All’albergo si trova obbligata dalla buona educazione a frequentare gli altri ospiti. I personaggi più importanti e meglio delineati sono tutti femminili, e la loro funzione è principalmente quella di esaltare il confronto con la protagonista perché tutti, in un modo o nell’altro, rappresentano un mondo di ricchezza, superficialità, vanità, camuffate da successo.
C’è una vecchia nobildonna completamente sorda e per nulla socievole, Mme de Bonneuil: una donna anziana, molto piccola, con la faccia simile a quella di un bulldog, e gambe così arcuate che sembrava ondeggiare da una parte e dall’altra nello sforzo di tenersi in piedi.

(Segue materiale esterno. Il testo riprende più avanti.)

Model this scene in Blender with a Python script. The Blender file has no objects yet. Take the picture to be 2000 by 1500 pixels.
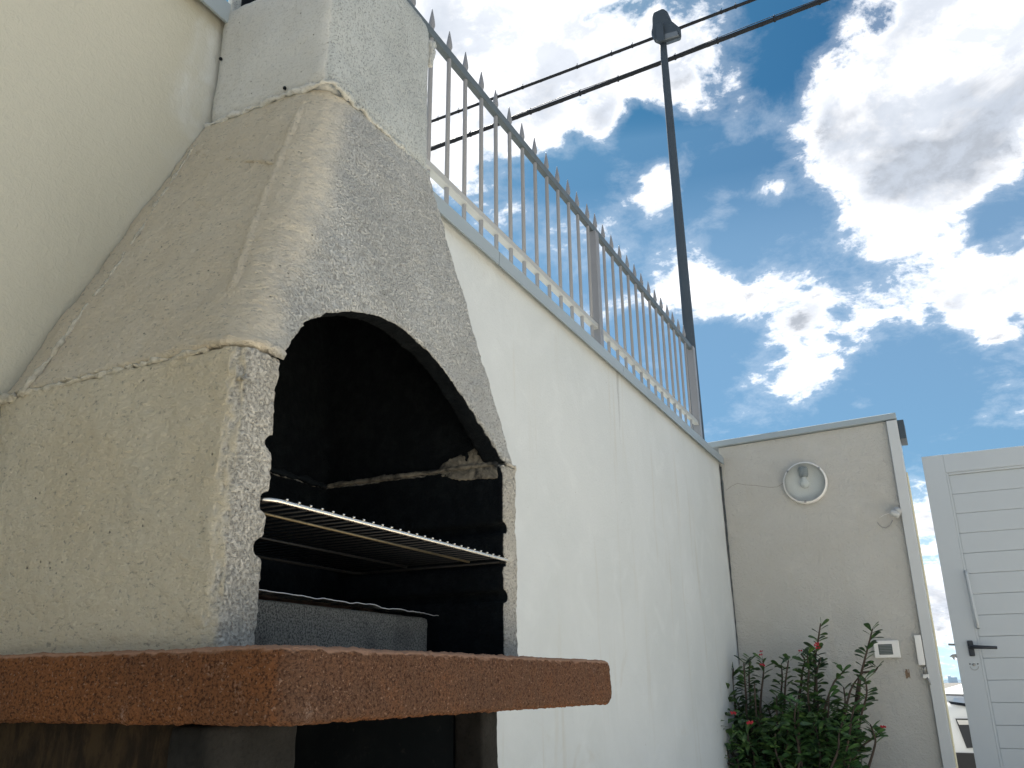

Un’altra, più giovane, dall’aspetto affascinante, si chiama Monica: una donna alta, di straordinaria magrezza, con la testa stretta e ciondolante di un uccellino. In lei tutto sembrava esagerato: la statura, la lunghezza delle sue straordinarie dita, la voce imperiosa, gli enormi occhi color ostrica dietro le lenti scure degli occhiali.

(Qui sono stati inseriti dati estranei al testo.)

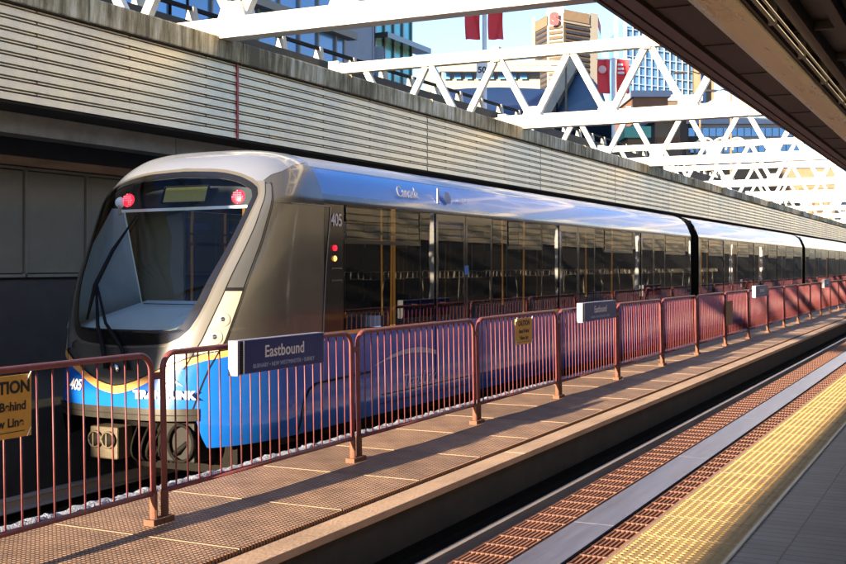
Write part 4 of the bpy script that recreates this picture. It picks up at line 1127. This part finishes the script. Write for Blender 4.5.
# speed sign
e=empty('speed_sign',*at(482,60),5,'white speed limit sign reading 50 below the red banners','sign')
b=P(*at(482,60),0); 
xr=Vector((CS,SN,0)); fn=Vector((SN,-CS,0))
m=MB(); zc=hz(70,60)
for v in ((-1,-1),(1,-1),(1,1),(-1,1)): pass
w_,h_=.25,.42
vs=[b+UP*zc+xr*sx*w_*1.15+UP*sz*h_+fn*o for o in (0,-.04) for sx,sz in ((-1,-1),(1,-1),(1,1),(-1,1))]
m.add(vs,[(0,1,2,3),(7,6,5,4),(0,4,5,1),(1,5,6,2),(2,6,7,3),(3,7,4,0)]); m.build('plate','whitep',e)
text('50',.46,b+UP*zc+fn*.02,xr,UP,'lettering','ink',e,bold=.012)
MB().tube([Vector((b.x,b.y,5))-fn*.08,Vector((b.x,b.y,zc+.4))-fn*.08],.05,8).build('post','concrete',e,True)
# street lamps
def lamp(px,fwd,y,side,label):
    e=empty('street_lamp',*at(px,fwd),5,label,'street lamp','street lamps by the glass tower')
    b=P(*at(px,fwd),5); top=Vector((b.x,b.y,hz(y,fwd))); MB().tube([b,top],[.12,.07],8).build('pole','tan',e,True)
    end=top+Vector((CS,SN,0))*side+UP*.1; MB().tube([top,(top+end)/2+UP*.15,end],.05,6).build('arm','bwin',e,True)
    MB().bar(end,end+Vector((CS,SN,0))*(.9 if side>0 else -.9),.35,.16).build('lamp_head','bwin',e)
lamp(700,90,74,-1.2,'street lamp with its head pointing left, beside the glass tower')
lamp(731,90,92,-1.2,'lower street lamp peeking out beside the canopy edge')
lamp(566,80,52,-1.4,'street lamp in front of the angular blue pavilion')
# bare street clutter: a few parked vans read as dark shapes beyond the railing are out of sight

# ================================================================== LIGHT, CAMERA
EL=math.radians(11.0)
dirv=Vector((.43,5.14,-1.0)).normalized()
sun=bpy.data.lights.new('sun','SUN'); sun.energy=5; sun.angle=math.radians(.5); sun.color=(1,.80,.56)
so=bpy.data.objects.new('sun',sun); C.objects.link(so); so.rotation_euler=dirv.to_track_quat('-Z','Y').to_euler(); so.location=(0,-20,30)
wd=bpy.data.worlds.new('World'); scn.world=wd; wd.use_nodes=True; nt=wd.node_tree
bg=nt.nodes['Background']; sk=nt.nodes.new('ShaderNodeTexSky'); sk.sky_type='NISHITA'; sk.sun_disc=False
sk.sun_elevation=EL; az=math.atan2(-dirv.x,-dirv.y); sk.sun_rotation=az; sk.air_density=1.0; sk.dust_density=.1; sk.ozone_density=2.2
tn=nt.nodes.new('ShaderNodeVectorMath'); tn.operation='MULTIPLY'; tn.inputs[1].default_value=(.93,.93,1.14); nt.links.new(sk.outputs[0],tn.inputs[0]); nt.links.new(tn.outputs[0],bg.inputs[0]); bg.inputs[1].default_value=.08
cam=bpy.data.cameras.new('camera'); co=bpy.data.objects.new('camera',cam); C.objects.link(co)
co.location=(0,0,EYE); co.rotation_euler=(math.radians(90),0,TH)
cam.sensor_width=36; cam.lens=36*FPX/846; cam.shift_y=-17/846; cam.clip_end=6000; cam.clip_start=.05
scn.camera=co
scn.render.engine='CYCLES'
scn.view_settings.view_transform='Standard'; scn.view_settings.look='None'; scn.view_settings.gamma=1; scn.view_settings.exposure=2.2
scn.cycles.max_bounces=8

Ci sono due donne inseparabili, madre e figlia, Iris e Jennifer, che solo da vicino rivelano la loro vera età: quasi ottanta la prima e verso i quaranta la seconda, ma entrambe giocano a fare le sirene, sono belle, ricche, lussuosamente vestite e ingioiellate, sempre al centro dell’attenzione, ostentando la loro familiarità con gli ambienti più raffinati.
All’inizio Edith è in imbarazzo nei confronti di queste donne così diverse da lei, ma poco a poco capisce che ognuna di loro è una maschera. La nobildonna è una vecchia sola, trascurata dal figlio e dalla nuora e isolata dal mondo anche a causa della sua sordità. La bella donna magra che sembra una flessuosa danzatrice nasconde una storia di nevrosi e frustrazioni. Madre e figlia, così incantevoli, sono in realtà due persone arroganti, superficiali e meschine.

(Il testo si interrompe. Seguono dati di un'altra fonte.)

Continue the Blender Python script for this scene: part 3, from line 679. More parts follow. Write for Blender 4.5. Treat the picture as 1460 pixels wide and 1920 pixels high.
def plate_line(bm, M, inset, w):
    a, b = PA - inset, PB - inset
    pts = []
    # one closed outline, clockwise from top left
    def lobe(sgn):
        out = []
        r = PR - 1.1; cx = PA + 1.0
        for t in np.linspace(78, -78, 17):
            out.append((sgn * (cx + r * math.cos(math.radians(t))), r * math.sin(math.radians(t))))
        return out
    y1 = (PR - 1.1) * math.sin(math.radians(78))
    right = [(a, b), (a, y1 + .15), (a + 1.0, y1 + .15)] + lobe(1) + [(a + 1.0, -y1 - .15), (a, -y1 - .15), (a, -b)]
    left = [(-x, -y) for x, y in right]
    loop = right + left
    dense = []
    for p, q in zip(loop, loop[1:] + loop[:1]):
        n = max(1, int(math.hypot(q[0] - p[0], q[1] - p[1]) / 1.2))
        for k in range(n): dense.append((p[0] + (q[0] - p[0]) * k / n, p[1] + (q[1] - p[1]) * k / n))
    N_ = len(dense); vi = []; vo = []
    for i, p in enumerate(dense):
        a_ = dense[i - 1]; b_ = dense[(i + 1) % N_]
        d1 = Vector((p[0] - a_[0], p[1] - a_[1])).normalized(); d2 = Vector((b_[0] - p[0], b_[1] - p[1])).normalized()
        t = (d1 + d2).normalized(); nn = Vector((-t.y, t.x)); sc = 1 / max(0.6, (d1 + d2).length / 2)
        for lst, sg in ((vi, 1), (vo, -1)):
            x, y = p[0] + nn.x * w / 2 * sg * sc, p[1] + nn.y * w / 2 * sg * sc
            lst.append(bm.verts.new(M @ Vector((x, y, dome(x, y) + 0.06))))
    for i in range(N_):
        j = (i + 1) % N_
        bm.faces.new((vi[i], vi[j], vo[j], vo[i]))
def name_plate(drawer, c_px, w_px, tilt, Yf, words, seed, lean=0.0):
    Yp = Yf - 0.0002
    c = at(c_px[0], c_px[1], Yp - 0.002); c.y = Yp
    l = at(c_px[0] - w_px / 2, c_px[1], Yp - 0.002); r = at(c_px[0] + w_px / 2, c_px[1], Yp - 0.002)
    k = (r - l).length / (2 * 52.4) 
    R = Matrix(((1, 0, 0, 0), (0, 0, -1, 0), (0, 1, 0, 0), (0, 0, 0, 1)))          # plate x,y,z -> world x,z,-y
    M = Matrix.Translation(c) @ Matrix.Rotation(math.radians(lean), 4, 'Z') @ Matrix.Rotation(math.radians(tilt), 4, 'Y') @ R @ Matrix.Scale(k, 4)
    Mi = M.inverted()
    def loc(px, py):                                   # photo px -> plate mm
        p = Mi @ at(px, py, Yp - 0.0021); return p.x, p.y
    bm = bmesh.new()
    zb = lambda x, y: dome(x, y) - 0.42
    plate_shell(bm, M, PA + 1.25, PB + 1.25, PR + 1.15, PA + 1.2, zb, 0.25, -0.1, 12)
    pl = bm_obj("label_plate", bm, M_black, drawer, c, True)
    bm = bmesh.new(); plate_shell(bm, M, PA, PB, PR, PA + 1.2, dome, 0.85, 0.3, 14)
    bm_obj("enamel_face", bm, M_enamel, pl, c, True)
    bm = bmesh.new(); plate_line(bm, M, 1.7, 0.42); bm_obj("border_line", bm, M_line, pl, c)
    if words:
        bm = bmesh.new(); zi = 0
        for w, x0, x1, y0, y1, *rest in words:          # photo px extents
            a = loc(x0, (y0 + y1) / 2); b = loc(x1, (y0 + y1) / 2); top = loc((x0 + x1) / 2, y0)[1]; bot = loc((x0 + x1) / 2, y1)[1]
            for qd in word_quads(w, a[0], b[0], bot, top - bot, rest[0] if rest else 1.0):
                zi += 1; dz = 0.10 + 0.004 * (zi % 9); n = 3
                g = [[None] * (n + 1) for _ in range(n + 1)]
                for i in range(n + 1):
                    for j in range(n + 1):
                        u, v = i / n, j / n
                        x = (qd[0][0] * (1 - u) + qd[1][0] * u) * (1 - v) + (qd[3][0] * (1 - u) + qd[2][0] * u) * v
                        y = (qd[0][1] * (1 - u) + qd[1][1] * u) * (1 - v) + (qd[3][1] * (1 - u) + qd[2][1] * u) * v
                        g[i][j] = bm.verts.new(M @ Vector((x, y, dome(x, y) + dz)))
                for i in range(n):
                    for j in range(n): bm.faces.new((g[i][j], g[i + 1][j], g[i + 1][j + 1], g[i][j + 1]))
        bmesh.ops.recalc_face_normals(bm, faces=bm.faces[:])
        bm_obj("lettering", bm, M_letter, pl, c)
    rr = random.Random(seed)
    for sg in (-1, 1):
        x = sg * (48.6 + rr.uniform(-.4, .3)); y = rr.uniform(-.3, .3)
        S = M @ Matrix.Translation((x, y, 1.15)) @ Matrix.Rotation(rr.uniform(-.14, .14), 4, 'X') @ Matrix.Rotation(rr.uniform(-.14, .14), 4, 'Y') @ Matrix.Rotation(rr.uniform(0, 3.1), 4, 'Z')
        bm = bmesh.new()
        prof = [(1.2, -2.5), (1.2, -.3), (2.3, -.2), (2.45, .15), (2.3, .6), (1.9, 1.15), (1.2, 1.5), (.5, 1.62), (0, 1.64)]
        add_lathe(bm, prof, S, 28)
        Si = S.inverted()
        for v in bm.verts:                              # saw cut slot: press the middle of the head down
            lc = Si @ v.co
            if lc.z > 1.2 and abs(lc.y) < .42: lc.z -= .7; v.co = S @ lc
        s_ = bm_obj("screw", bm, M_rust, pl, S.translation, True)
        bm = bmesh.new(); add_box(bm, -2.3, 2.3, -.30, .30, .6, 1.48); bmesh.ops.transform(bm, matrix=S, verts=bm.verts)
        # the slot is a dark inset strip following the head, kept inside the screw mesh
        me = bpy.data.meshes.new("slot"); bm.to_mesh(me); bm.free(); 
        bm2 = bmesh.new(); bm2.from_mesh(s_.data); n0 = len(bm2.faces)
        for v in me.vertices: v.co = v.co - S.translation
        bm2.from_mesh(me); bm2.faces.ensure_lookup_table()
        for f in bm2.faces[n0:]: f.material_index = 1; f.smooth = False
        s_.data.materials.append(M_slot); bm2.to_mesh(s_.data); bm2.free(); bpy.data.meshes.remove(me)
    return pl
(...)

Nel cast vi sono anche degli uomini, ma sono delineati meno acutamente e in fondo si somigliano un po’ tutti. L’autrice, e questo secondo me è un suo limite, li ha disegnati secondo lo stereotipo del maschio egoista che non capisce i misteri della sensibilità femminile e che bada prima di tutto alla propria immagine di uomo arrivato e rispettabile.

Il romanzo si basa quasi tutto su questa analisi di caratteri. C’è pochissima azione, a parte l’antefatto dello scandalo che qui non rivelerò per rispetto di chi volesse scoprirlo da solo; viceversa c’è molta atmosfera, ed è questo che me lo ha fatto apprezzare. Ho anche apprezzato il finale, in cui la protagonista sembra aver preso maggiore coscienza di sé e all’ultimo momento riuscirà ad evitare  un altro ennesimo errore.
È una storia in cui l’amore ha il suo peso ma per fortuna non è trattato con eccessivo sentimentalismo, altrimenti non avrei letto fino in fondo. La mano femminile si avverte molto proprio nella capacità analitica e descrittiva e nell’eleganza raffinata dello stile. Un romanzo con un suo fascino, che può fare compagnia senza deprimere, adatto però più a un pubblico femminile.